April 15, 2021 – May 20, 2021
Zoom: Thursdays 17.00–19.00 CST (recorded for participants)
$295 (nonmembers), $236 (members), $118 (docents), $74 (UChicago/Lab School students)

The Oriental Institute, 1155 East 58th Street, Chicago, IL 60637. 


The Anatolian language family is a group of related languages spoken during the Bronze and Iron Ages across a broad stretch of modern-day Turkey. For two millennia, these languages – Hittite, Luwian, Palaic, Lydian, Lycian, Carian, Pisidic, and Sidetic – were recorded on different media in both borrowed and indigenous Anatolian scripts. In this six-week course, we will survey the languages comprising the Anatolian family, and discuss their relation to one another and the larger Indo-European family of languages. To do this we will engage with both descriptions of the relevant languages and literature on historical and comparative linguistics more generally. We will also explore the origins and development of the writing systems in which these languages were recorded: the Mesopotamian cuneiform adopted by the Hittites, the local hieroglyph script used to inscribe Luwian rock monuments, and the Greek-derived alphabets engraving first-millennium mausoleums.

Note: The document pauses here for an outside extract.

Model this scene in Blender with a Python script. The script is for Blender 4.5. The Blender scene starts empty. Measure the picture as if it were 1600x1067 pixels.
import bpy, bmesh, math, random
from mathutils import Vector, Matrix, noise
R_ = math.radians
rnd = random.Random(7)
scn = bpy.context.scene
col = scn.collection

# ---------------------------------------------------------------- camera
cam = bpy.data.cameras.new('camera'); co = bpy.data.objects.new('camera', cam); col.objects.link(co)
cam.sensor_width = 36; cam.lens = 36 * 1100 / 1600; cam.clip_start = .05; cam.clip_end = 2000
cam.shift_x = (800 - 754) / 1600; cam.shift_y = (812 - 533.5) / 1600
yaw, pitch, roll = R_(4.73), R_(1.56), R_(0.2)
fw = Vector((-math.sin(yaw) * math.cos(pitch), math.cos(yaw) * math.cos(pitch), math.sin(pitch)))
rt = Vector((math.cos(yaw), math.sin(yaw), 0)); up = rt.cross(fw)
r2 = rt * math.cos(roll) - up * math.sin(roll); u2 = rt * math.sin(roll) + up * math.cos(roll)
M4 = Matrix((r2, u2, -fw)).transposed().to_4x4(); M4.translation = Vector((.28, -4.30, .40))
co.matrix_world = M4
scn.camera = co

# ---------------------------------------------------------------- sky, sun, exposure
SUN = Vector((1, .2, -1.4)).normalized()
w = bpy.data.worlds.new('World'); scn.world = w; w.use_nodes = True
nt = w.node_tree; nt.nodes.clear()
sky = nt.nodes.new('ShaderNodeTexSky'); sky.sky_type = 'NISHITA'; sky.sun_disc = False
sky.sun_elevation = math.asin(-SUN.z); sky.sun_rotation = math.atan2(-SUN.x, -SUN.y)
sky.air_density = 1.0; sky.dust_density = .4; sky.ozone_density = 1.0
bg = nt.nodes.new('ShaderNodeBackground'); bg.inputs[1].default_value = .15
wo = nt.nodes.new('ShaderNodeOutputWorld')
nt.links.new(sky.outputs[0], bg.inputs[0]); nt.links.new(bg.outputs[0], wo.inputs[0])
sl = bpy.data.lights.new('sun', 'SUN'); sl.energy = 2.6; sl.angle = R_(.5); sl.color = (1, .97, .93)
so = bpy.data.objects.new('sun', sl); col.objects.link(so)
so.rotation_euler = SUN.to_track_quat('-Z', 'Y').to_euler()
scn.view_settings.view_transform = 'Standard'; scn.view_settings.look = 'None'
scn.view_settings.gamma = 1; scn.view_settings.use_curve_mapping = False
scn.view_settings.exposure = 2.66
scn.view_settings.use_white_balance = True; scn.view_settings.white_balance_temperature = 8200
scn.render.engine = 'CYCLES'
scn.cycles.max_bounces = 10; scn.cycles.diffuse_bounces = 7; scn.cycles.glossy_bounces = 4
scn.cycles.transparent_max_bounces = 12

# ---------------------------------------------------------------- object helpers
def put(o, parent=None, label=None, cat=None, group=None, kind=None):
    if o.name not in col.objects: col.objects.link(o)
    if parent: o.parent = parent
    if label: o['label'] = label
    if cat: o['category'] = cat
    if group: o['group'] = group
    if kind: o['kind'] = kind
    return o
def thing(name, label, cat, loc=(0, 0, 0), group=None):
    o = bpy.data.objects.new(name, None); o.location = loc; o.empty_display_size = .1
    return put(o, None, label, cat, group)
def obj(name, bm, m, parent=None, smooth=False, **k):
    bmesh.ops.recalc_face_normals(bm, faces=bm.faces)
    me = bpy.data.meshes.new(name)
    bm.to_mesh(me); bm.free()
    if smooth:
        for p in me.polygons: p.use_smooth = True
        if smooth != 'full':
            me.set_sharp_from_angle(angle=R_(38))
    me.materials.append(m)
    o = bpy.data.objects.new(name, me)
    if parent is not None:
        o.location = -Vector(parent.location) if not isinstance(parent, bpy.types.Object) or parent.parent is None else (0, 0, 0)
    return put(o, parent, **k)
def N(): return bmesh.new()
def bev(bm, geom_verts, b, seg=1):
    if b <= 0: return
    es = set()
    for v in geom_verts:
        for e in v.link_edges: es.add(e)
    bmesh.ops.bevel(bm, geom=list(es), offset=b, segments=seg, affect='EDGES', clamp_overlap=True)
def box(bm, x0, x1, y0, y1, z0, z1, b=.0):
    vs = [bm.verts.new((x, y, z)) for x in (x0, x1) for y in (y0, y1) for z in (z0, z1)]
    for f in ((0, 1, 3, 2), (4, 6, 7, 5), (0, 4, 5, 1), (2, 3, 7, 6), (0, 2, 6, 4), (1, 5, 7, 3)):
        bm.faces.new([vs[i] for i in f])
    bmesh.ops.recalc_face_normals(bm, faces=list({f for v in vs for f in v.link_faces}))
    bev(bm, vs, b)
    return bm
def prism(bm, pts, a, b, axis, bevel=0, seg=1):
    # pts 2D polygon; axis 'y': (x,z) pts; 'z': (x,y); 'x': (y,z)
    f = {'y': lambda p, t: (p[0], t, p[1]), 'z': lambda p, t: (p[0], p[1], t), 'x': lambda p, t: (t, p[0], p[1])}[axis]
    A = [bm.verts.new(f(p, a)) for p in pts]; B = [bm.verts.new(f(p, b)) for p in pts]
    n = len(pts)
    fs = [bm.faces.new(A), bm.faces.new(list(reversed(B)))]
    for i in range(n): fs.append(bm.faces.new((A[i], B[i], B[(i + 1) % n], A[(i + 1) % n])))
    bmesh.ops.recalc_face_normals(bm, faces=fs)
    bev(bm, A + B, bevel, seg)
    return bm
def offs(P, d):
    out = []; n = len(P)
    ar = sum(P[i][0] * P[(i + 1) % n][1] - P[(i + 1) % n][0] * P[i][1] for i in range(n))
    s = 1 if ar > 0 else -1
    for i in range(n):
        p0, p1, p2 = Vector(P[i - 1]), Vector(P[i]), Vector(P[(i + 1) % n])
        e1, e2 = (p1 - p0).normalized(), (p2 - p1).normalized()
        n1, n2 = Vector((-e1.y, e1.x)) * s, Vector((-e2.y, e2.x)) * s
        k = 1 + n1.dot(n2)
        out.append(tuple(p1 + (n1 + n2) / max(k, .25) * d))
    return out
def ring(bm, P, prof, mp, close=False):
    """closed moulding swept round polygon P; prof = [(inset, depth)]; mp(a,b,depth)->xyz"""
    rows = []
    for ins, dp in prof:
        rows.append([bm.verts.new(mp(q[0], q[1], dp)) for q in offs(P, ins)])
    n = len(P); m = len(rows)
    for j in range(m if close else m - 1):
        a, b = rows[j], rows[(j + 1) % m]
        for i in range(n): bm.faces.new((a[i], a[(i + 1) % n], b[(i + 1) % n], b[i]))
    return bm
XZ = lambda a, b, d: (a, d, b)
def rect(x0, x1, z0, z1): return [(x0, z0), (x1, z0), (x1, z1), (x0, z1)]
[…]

Please note that this is not a language class: while the course instructor, Emily Smith, may discuss aspects of the grammar and vocabulary of different languages for comparison, the purpose of the class is to provide an overview of the linguistic situation in Anatolia in the second and first millennia BC. Participants will not be learning to read or translate individual languages. No prior knowledge of linguistics or Anatolian languages is necessary.